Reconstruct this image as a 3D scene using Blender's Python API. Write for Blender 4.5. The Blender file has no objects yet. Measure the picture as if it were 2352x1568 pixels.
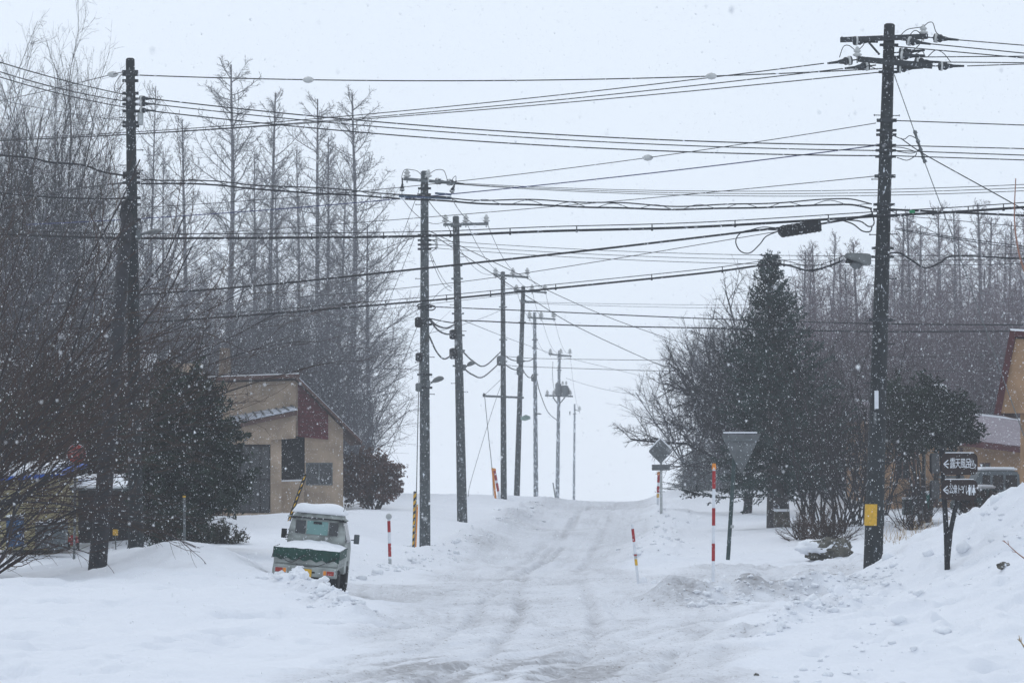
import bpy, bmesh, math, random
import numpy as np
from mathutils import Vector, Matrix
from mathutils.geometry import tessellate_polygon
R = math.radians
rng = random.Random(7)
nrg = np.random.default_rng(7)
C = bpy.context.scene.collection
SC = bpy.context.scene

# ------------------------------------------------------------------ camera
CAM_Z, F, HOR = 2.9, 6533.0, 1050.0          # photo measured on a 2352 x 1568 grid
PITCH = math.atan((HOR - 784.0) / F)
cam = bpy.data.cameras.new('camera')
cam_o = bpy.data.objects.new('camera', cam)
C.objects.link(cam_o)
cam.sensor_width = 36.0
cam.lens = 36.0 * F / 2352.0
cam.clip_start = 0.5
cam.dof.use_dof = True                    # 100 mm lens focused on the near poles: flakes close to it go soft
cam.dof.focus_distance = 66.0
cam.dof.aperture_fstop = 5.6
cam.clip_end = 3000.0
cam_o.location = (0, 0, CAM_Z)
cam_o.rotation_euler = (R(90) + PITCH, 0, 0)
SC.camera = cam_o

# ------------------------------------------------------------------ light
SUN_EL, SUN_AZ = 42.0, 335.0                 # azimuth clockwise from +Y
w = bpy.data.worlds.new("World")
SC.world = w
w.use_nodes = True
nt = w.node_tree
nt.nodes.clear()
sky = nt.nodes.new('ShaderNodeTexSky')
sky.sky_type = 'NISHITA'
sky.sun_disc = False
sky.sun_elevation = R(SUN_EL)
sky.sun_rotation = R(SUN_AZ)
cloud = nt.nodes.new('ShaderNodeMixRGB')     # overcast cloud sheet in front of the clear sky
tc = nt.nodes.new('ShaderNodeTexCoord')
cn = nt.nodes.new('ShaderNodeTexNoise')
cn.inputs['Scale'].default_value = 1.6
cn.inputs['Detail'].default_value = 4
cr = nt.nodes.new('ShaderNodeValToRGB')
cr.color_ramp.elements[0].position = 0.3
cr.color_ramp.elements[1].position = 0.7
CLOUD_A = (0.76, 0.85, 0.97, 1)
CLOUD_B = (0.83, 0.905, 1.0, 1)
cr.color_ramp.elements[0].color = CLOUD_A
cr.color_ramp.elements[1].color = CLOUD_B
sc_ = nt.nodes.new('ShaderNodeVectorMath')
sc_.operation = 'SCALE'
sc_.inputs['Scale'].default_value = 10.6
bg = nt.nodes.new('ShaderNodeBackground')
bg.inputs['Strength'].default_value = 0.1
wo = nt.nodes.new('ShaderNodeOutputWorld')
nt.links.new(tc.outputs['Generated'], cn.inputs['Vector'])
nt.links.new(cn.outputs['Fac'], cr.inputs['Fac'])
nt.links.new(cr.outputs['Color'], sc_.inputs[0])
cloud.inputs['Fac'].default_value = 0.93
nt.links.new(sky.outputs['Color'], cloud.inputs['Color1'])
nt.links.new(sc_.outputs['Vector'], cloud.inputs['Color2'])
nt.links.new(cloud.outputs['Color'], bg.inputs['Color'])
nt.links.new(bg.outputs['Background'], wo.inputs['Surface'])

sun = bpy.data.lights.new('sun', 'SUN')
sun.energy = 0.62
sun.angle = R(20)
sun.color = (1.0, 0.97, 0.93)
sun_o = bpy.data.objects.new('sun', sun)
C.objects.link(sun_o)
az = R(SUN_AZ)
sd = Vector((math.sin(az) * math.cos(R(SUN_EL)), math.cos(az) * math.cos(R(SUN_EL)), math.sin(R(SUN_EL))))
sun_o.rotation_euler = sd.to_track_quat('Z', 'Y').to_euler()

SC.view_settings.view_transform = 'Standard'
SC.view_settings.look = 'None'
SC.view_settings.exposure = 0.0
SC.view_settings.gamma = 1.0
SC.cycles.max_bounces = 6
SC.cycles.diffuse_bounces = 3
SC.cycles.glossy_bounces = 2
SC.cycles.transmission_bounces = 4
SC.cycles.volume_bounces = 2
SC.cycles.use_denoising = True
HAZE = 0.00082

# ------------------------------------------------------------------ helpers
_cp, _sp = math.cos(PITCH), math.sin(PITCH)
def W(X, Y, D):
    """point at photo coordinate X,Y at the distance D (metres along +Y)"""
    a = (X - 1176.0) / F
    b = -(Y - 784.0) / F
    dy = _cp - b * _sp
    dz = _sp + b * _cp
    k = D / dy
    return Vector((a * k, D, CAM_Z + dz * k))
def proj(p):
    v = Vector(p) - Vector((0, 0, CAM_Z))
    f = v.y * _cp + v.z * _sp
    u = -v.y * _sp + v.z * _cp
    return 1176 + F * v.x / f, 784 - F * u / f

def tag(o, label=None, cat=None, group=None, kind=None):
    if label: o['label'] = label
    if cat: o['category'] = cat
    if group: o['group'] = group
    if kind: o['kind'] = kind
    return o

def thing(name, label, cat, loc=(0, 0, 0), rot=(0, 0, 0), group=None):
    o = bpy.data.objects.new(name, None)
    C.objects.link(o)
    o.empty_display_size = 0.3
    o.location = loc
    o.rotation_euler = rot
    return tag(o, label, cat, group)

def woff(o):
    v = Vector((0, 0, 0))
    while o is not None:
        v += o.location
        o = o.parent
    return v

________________

Stated exercise –
Repeat only what lies between the start of the data and the end of the line containing "SC.camera = cam_o", exactly, with pictures left out.

Right answer –
Reconstruct this image as a 3D scene using Blender's Python API. Write for Blender 4.5. The Blender file has no objects yet. Measure the picture as if it were 2352x1568 pixels.
import bpy, bmesh, math, random
import numpy as np
from mathutils import Vector, Matrix
from mathutils.geometry import tessellate_polygon
R = math.radians
rng = random.Random(7)
nrg = np.random.default_rng(7)
C = bpy.context.scene.collection
SC = bpy.context.scene

# ------------------------------------------------------------------ camera
CAM_Z, F, HOR = 2.9, 6533.0, 1050.0          # photo measured on a 2352 x 1568 grid
PITCH = math.atan((HOR - 784.0) / F)
cam = bpy.data.cameras.new('camera')
cam_o = bpy.data.objects.new('camera', cam)
C.objects.link(cam_o)
cam.sensor_width = 36.0
cam.lens = 36.0 * F / 2352.0
cam.clip_start = 0.5
cam.dof.use_dof = True                    # 100 mm lens focused on the near poles: flakes close to it go soft
cam.dof.focus_distance = 66.0
cam.dof.aperture_fstop = 5.6
cam.clip_end = 3000.0
cam_o.location = (0, 0, CAM_Z)
cam_o.rotation_euler = (R(90) + PITCH, 0, 0)
SC.camera = cam_o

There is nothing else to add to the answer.